Mason Senior High School students must have average of C- to take part in activities

BY MARK REITER
BLADE STAFF WRITER

ERIE - Mason Senior High School students who fail to maintain at least a C- grade-point average won't be able to participate in extracurricular activities.

The Mason Consolidated school board last week narrowly rejected a recommendation from the superintendent to lower the minimum grade-point average from 1.7, or C-, to 1.5 for eligibility to participate in sports, band, and other extracurricular activities.

Board President Sandra Dobbs and board members Ken Sieg, Wynne Phillips, and Mike Ginther voted against changing the policy.

Mrs. Dobbs said lowering the bar doesn't encourage academic excellence.

"Because we want the highest expectations from our students, lowering the grade-point average wasn't in the best interest of our students," she said. "Athletics are a privilege."

Mason Consolidated school board members Jacki Clark, Denise Gale, and Larry Guinn voted in support of lowering the grade- point eligibility requirement.

Under the proposal from Superintendent David Drewyor, adjusting the grade-point average to 1.5 would allow students who are on the fence academically to remain active in sports, band, and other extracurricular programs.

School officials said the current policy takes away eligibility from students who earn four C- grades and one D + in a semester.
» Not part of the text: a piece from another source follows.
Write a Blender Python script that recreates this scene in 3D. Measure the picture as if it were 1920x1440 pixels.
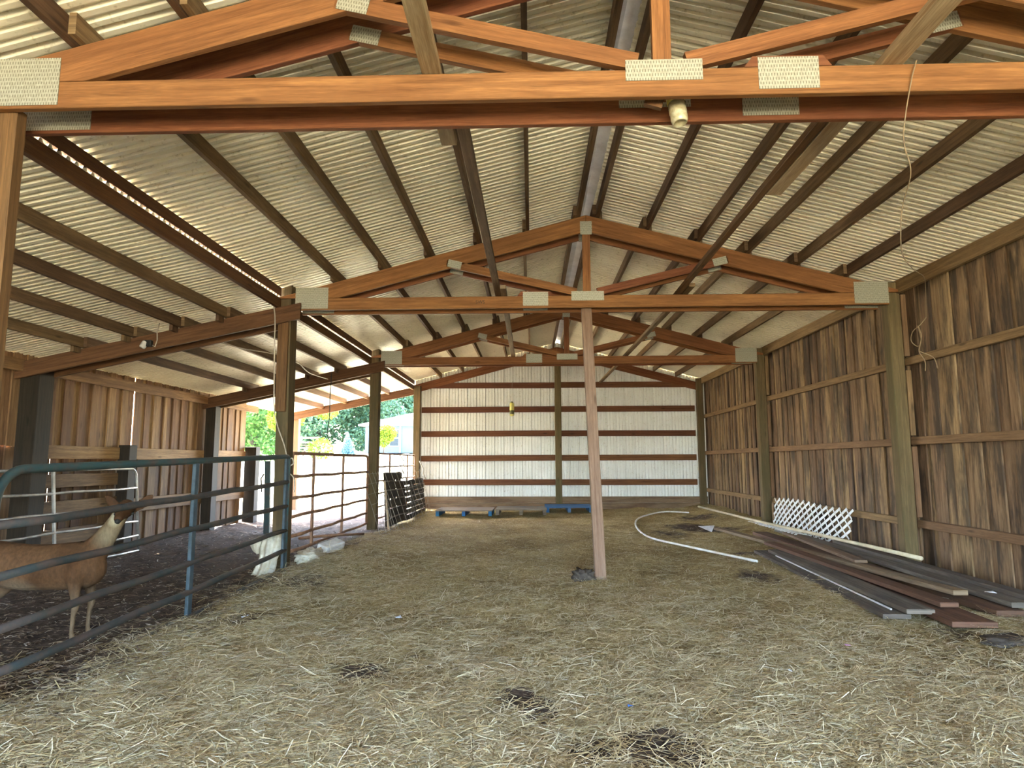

The school district policy requires that students who failed to maintain a 1.7 grade-point average are considered ineligible for 60 days. However, students may regain eligibility by making up the difference in the subjects.

Under the Michigan High School Athletic Association rules, students must pass four out of five classes to stay eligible for sports.

In comparison, Bedford Public Schools' eligibility policy requires that students have a minimum 2.0, or C, grade point average to take the court or compete on the field.

Bedford High School Athletic Director Bill Regnier said students struggling academically are given tutoring to help lift their grades.

"If they don't improve in a week, then they are off the team at that time. We try to work with them. They are in school for a reason. They have to be here for a reason," he said.

Yet board member Mr. Guinn, who has been the physician for the football team for 26 years, said small schools like Mason Senior are hampered in trying to field teams.

"We got 14 kids dressed for football. With injuries and everything else, we got some kids who could be playing football, but their GPA won't allow them," he said. "We want to both educate the children. We also want to promote our athletic programs."